Easiest way by far is to use the POP feature:
1. In your Gmail account (From where you want to import all your emails to your Google Apps statndard account) go to ‘Settings’
2. Then click on ‘Forwarding POP/IMAP’ tab.
3. Then select ‘Enable POP for all mail (even mail that’s already been downloaded)select allow POP for all’
4. Now go to your Google Apps account.
5. Go to ‘Settings’
6. The click on ‘Accounts’ tab
7. In the section ‘Get mail from other accounts:’ Click on the link ‘Add a mail account you own’
8. A new window pops up, just follow the process of providing your Gmail Account information
9. Probably 2nd page into it, it will ask for username, password, etc. and it will have a drop down menu next to Pop server: select the 1st ‘pop.gmail.com’ in the list
10. do not check mark leave messages as gmail does not support it
11. Check mark label and give it a good label like: ‘My Gmail’ or something.
12. Then click Add Account and it will go through the verification. Once you verify the account. You are done.
13. Now you can go back to the inbox and you should see your ‘My Gmail’ label. Click on it and it should download all your emails from your Gmail account. Please note that you will loose all the emails in your Gmail Account.
14. Final step is to then go back to the Gmail Account and disable POP download and enable forwarding to your google apps email account.
Hope this helps all the google apps users out there. Google Apps ROCKS….
Please contact me at kimnkhan@gmail.com if you need google apps related support.
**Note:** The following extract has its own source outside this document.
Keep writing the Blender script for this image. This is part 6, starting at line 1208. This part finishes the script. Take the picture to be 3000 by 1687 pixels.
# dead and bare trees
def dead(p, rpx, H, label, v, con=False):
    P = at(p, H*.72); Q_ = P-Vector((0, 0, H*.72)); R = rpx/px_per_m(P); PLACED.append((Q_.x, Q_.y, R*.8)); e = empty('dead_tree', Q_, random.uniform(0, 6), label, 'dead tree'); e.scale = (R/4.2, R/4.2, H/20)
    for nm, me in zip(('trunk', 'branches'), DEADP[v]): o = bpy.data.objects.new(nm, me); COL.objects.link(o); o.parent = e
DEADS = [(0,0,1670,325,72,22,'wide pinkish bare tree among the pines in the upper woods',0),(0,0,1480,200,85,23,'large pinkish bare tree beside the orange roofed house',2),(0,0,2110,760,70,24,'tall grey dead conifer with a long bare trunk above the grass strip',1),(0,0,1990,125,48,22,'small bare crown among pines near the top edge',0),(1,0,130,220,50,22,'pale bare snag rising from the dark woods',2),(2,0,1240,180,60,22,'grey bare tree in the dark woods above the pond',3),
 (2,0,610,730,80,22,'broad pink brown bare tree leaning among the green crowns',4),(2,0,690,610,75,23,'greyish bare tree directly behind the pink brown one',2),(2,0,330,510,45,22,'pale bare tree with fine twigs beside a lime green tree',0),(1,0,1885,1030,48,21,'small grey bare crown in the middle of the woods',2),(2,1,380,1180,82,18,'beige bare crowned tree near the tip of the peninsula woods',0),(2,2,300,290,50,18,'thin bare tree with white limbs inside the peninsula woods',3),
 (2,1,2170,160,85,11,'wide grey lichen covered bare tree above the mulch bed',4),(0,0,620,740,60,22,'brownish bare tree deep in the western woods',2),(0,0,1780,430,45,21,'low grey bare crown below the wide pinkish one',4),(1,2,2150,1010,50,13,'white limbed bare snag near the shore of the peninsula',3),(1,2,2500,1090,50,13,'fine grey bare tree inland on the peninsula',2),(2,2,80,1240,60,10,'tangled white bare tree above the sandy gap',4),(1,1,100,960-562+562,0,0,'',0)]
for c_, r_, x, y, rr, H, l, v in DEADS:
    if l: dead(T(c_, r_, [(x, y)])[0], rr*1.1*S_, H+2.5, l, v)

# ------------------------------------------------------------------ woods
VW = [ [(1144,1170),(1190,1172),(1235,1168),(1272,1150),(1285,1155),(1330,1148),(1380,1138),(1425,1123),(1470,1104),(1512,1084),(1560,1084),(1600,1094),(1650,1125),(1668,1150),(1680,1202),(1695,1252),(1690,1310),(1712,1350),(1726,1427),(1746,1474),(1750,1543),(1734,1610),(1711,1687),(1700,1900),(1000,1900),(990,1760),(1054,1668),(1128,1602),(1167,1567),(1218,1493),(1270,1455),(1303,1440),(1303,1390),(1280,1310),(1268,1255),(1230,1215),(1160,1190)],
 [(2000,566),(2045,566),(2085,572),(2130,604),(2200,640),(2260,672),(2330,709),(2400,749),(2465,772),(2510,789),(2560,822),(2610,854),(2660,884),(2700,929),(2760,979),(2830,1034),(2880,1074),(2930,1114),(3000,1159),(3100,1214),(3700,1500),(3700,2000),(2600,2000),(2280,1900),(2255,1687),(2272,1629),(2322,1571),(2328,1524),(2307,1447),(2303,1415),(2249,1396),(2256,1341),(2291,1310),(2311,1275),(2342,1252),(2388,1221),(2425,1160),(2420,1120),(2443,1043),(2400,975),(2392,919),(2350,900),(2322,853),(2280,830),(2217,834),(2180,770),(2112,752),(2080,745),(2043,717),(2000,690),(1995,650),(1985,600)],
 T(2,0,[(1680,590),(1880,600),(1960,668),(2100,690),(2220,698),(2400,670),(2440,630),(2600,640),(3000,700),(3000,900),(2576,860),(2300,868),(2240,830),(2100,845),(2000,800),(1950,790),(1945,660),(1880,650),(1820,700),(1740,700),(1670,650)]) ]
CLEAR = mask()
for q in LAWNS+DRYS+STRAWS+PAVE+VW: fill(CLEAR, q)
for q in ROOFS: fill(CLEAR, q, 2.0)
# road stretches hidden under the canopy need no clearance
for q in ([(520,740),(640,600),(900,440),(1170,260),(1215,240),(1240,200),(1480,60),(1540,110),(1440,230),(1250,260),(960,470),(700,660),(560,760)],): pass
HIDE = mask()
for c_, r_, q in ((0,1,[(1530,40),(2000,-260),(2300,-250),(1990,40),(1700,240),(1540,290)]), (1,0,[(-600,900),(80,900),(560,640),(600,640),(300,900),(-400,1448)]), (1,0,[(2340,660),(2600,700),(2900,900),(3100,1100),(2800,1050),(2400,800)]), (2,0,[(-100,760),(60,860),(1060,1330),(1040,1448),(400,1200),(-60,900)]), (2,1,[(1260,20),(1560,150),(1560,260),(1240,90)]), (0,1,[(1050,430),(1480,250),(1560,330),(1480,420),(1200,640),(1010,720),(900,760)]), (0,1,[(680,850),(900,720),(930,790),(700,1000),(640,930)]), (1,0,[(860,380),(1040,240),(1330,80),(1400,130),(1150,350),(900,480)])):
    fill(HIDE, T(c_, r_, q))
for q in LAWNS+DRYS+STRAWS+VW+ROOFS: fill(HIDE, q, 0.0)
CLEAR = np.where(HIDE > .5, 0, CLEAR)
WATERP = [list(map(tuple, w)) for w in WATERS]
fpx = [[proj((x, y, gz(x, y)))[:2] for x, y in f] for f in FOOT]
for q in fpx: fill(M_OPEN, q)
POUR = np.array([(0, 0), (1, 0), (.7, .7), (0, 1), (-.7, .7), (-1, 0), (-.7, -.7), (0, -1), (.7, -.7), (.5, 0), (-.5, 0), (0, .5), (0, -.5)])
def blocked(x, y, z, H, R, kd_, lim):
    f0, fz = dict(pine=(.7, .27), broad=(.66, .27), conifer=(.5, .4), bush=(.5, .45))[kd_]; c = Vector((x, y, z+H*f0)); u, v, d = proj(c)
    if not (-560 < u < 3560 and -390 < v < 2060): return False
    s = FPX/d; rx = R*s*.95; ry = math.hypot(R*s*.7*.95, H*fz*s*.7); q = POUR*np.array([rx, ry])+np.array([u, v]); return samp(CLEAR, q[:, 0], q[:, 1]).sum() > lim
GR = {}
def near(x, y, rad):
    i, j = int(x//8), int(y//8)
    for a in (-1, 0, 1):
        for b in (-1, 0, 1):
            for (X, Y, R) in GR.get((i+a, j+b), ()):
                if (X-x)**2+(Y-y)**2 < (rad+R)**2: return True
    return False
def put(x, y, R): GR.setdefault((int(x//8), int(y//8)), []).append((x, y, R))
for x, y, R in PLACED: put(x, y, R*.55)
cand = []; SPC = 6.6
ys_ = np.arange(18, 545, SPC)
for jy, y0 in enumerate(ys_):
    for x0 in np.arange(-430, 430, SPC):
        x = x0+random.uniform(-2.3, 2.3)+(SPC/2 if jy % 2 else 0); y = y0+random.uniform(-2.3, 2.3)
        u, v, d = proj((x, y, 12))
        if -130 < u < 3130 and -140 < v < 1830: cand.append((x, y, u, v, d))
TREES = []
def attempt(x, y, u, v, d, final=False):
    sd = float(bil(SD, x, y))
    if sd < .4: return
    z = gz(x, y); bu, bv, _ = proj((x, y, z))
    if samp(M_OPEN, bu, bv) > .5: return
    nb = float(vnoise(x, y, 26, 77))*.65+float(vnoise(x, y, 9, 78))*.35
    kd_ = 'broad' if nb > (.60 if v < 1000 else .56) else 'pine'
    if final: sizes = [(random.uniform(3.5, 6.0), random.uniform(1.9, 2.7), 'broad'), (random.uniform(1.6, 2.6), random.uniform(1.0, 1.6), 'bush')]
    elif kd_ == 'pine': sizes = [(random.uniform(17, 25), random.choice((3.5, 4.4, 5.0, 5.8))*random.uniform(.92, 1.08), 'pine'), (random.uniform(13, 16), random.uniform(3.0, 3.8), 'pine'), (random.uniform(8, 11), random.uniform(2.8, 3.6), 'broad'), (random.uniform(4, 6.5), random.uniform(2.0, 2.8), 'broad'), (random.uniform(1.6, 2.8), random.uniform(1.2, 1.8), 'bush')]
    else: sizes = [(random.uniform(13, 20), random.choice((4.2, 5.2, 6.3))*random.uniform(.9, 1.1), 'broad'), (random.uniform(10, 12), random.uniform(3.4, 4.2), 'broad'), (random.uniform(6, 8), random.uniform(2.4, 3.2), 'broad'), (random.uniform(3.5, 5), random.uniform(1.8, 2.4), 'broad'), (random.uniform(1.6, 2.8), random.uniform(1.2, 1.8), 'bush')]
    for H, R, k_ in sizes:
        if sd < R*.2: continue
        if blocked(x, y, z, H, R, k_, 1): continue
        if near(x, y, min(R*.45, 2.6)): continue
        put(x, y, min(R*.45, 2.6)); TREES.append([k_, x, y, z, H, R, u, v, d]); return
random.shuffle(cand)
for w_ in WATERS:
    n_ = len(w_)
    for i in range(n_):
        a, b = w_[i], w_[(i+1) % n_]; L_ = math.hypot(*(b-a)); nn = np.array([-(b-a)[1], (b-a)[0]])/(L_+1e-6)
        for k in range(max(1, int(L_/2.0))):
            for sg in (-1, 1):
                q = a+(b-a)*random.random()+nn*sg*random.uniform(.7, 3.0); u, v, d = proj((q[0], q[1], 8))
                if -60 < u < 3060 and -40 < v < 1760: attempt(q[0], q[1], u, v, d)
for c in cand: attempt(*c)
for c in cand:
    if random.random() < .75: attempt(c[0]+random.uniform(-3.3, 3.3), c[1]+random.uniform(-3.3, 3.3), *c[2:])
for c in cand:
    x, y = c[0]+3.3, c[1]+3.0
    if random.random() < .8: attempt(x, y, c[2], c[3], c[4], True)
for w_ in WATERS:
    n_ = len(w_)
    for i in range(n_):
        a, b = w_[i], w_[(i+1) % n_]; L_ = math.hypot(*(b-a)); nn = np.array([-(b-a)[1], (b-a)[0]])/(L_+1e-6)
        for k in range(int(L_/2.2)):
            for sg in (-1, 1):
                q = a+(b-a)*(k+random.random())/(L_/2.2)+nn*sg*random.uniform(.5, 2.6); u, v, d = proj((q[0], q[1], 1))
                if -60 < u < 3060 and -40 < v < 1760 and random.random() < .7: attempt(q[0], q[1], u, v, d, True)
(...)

You can certainly do it this way, however I believe you would lose your labels and the starred/non-starred status of the messages which is why I chose to use imapsync. Also using imapsync allows you to transform the headers so messages sent to your GMail account will still say “To: me” rather than showing your old GMail address.